Materials that Learn

Suppose that we have a suspension of long electrically-conductive particles (such as metal filings or buckytubes) suspended in an insulating liquid resin. If we then try to force the liquid to conduct electricity in a particular direction, the particles will tend to self-organise to make that outcome achievable more efficiently.

A physicist will say that what actually happens is that when we apply a high voltage across the material in an attempt to force it to conduct, the particles become charge-polarised, and line up "lengthwise" in the electric field ... then the oppositely-charged "heads" and "tails" of adjacent particles tend to link up, and pretty soon you have lines of conducting threads running through the material linking the two electrical contact points. If your insulating resin's electrical resistance breaks down over small distances (above a given threshold voltage between a pair of particles), and if the sides of your particles can be persuaded to repel each other, to prevent the formation of additional conductive paths at right angles to your applied voltage, then, if you allow the resin to set, you should have a new type of material whose electrical conductivity depends on direction.

In itself, this doesn't sound particularly interesting: after all, we can already produce a solid directionally-conducting block by mechanically glueing or fusing a stack of insulated wires together and then machining the block to the desired shape. The advantage of using self-organising materials is that we can use them to build conduction patterns into films or coatings, or to build more exotic structures into solid blocks. You might want to tailor the electrical response of the paint on an aircraft or satellite to produce certain effects when it's hit by an incoming EM wave (say, to deflect radar or focus an incoming signal), or you might want to produce solid waveguides or field guides for electrical engineering, without laboriously building them from layers of laminated conductors, or winding them as coils.

The idea of self-organising materials isn't new. We use the idea dynamically with liquid crystal displays, and we've recently spent a lot of R&D money coming up with a "freezable" counterpart to LCDs, "electronic paper" (as used in the Amazon Kindle). But the idea of being able to "print" field structures into or onto materials, in a way that automatically self-corrects for any structural defects or variations in the material, is rather interesting.
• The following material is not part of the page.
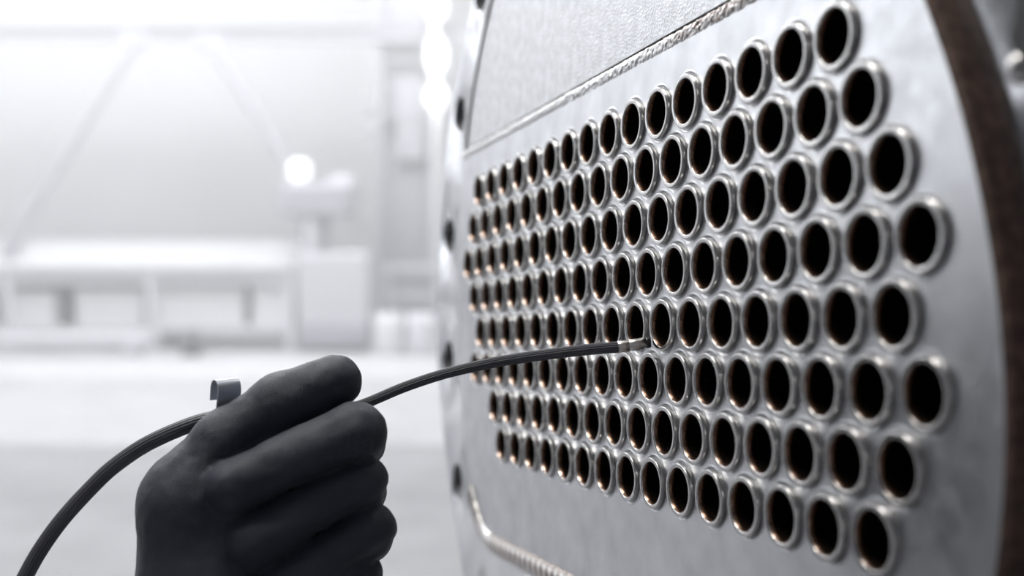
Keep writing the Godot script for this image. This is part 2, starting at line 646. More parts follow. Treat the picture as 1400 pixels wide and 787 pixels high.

You could use superconducting grains to build exotic superconducting structures in two or three dimensions, or you could use a resin that's conductive when liquid, and freeze it from one end while the applied field is varied, to grow field structures that would be impossible to achieve by other means. You could even try coupling the process with 3D printer technology to produce independent conduction-alignment of each point within a structure to produce extremely ornate conductor structures. Then we have the interesting idea of field holography: if we create a complex external field around a device, and "freeze" the critical regions into superconducting blocks, then when those blocks are milled and reassembled, will Nature tend to recreate the original field by "joining the dots" between the separated blocks? What if we have a containment field with complex external field junctions that tend to destabilise under load – if we could freeze that field junction topology into a set of surrounding superconducting blocks, would they tend to stabilise the field?

We might be able to use expensive hardware to set up, say, a toroidal containment field, place a container of "smart resin" in the field, and "freeze" the external EM image of the device into the external block. If this was a useful component to have, we'd have a method of mass-producing them for use as as field guides or field stabilising devices.
With a number of interconnected connected and energised surrounding blocks, and the original device removed and replaced with a container of "smart resin", you might also be able to use the process in reverse, to recreate a rough electromagnetic approximation of the internal structure of the original device (crudely analogous to the old stereotype process originally used by printers to preserve and recreate the shape of blocks of moveable type).

Admittedly most of the potential applications for this sort of process don't exist yet. We're not mass-producing cage-confinement fusion reactors, and the LHC's magnets don't need miniaturisation. Fusion-powered vehicles are still some way off. But it's nice to know that there are still some fabrication tricks that we might be able to use that don't require laborious hand-tooling and impossible levels of molecular-level precision.